A covert surveillance operation authorised by a Northern Ireland police chief in a bid to unmask a journalistic source was unlawful, a tribunal has ruled.
The Investigatory Powers Tribunal quashed the decision made by former Police Service of Northern Ireland chief constable George Hamilton, to approve the Directed Surveillance Authorisation (DSA) in an investigation into the leaking of a confidential document that appeared in a documentary on a Troubles massacre.
The tribunal, chaired by Lord Justice Singh, also awarded damages of £4,000 (€4,800) each to documentary makers Barry McCaffrey and Trevor Birney, in a judgment issued on Tuesday.
The IPT had been examining allegations that the award-winning journalists were subject to unlawful covert surveillance by UK authorities.
The tribunal also looked at separate allegations that the PSNI and the Metropolitan Police in London unlawfully accessed Mr McCaffrey’s phone data in unrelated operations, in 2013 and 2012 respectively.
The two forces had already conceded that those 2012 and 2013 operations were unlawful.
The tribunal also quashed the two authorisations for those two phone data operations, but did not award any damages to Mr McCaffrey in those cases.
In 2018, Belfast-based Mr McCaffrey and Mr Birney were controversially arrested as part of a police investigation into the alleged leaking of a confidential document that appeared in a documentary they made on the 1994 loyalist paramilitary massacre in Loughinisland, Co Down.
The Police Service of Northern Ireland (PSNI), citing a conflict of interest, asked Durham Police to lead the investigation into the inclusion of the Police Ombudsman for Northern Ireland document in the No Stone Unturned film on the UVF pub shooting that claimed the lives of six men.
The PSNI later unreservedly apologised for the way the men had been treated and agreed to pay £875,000 (€1m) in damages to the journalists and the film company behind the documentary.

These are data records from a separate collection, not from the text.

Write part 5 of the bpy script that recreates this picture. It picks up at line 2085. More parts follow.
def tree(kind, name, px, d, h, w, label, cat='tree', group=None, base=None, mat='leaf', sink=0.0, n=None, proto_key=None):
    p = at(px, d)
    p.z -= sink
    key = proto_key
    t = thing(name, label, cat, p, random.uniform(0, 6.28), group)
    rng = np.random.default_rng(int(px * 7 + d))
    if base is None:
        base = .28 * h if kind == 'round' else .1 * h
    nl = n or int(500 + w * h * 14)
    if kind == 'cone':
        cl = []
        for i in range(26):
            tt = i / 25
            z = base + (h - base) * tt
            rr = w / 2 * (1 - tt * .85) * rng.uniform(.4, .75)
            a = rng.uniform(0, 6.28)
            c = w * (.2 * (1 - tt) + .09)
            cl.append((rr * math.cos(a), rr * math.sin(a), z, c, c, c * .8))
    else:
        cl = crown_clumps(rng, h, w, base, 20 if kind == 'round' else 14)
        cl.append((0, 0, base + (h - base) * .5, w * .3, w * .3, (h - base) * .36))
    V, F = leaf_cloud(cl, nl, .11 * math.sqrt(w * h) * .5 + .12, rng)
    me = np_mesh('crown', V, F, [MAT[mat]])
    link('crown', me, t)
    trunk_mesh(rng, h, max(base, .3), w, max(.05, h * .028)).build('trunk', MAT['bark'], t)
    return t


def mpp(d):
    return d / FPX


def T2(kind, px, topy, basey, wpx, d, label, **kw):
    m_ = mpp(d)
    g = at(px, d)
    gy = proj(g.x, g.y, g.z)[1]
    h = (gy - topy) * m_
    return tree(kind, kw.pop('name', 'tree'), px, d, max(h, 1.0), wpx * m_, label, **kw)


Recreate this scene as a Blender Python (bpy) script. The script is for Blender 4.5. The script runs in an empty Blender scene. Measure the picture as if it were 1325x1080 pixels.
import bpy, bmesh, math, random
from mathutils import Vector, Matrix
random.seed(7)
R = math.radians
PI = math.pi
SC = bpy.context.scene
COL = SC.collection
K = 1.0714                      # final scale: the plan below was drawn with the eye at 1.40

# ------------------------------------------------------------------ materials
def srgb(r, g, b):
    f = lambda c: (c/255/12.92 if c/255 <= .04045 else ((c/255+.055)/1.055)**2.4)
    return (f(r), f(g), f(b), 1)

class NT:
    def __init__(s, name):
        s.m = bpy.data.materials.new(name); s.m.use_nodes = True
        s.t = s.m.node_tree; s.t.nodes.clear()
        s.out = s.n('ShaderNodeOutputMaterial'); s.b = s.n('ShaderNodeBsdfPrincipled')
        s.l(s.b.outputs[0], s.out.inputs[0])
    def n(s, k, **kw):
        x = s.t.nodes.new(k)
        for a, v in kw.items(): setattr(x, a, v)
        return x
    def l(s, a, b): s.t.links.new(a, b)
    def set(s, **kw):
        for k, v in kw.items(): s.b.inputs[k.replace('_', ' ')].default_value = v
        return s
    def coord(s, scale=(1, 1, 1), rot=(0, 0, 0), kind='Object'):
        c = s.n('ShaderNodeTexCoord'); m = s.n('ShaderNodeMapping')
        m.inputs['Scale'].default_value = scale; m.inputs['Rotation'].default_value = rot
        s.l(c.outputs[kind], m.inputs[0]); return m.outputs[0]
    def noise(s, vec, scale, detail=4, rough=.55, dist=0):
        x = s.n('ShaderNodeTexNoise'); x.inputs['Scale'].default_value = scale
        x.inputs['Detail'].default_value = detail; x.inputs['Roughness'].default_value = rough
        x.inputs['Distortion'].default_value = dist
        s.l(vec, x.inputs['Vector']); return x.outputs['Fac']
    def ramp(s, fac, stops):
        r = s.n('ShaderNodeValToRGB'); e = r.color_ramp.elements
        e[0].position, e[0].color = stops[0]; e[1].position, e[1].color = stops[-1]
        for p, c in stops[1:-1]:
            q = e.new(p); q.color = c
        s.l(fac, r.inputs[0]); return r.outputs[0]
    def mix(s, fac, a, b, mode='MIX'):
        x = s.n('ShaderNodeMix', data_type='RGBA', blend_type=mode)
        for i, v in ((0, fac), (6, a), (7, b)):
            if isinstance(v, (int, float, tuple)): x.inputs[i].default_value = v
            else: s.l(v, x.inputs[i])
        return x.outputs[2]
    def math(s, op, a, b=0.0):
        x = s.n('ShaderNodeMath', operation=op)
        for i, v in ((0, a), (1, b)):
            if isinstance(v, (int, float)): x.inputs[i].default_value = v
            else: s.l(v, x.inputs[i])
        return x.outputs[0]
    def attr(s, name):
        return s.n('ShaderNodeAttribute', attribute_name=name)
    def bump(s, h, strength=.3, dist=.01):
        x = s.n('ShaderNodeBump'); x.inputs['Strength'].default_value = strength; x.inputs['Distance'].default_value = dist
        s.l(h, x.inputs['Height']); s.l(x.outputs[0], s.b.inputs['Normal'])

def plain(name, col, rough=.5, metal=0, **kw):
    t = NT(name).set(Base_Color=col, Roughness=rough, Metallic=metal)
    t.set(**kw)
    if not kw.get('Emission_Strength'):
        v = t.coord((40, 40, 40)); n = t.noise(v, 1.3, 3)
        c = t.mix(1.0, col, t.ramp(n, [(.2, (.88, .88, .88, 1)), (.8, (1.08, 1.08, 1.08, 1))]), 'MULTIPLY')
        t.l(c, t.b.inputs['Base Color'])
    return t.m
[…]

The settlement came after a court ruled that the warrants used by police to search the journalists’ homes and Fine Point Films had been “inappropriate”.
In 2019, Mr Birney and Mr McCaffrey lodged a complaint with the IPT asking it to establish whether there had been any unlawful surveillance of them.
In court proceedings earlier this year, the tribunal heard that a detective requested the DSA from Mr Hamilton in order to monitor whether the two reporters would reach out to their source in the week after their initial release from custody.
Mr Hamilton gave the green light for the covert surveillance of an individual whom officers suspected of being the source of the leaked document from the Police Ombudsman’s office.
In its judgment, the IPT said: “We will quash the DSA. We have determined that a declaration of its unlawfulness would not be sufficient to afford the claimants just satisfaction in respect of its incompatibility with the rights protected by Article 10 (of the European Convention of Human Rights).”
Reacting to the judgment, Mr Birney and Mr McCaffrey both called for a public inquiry into police surveillance of journalists.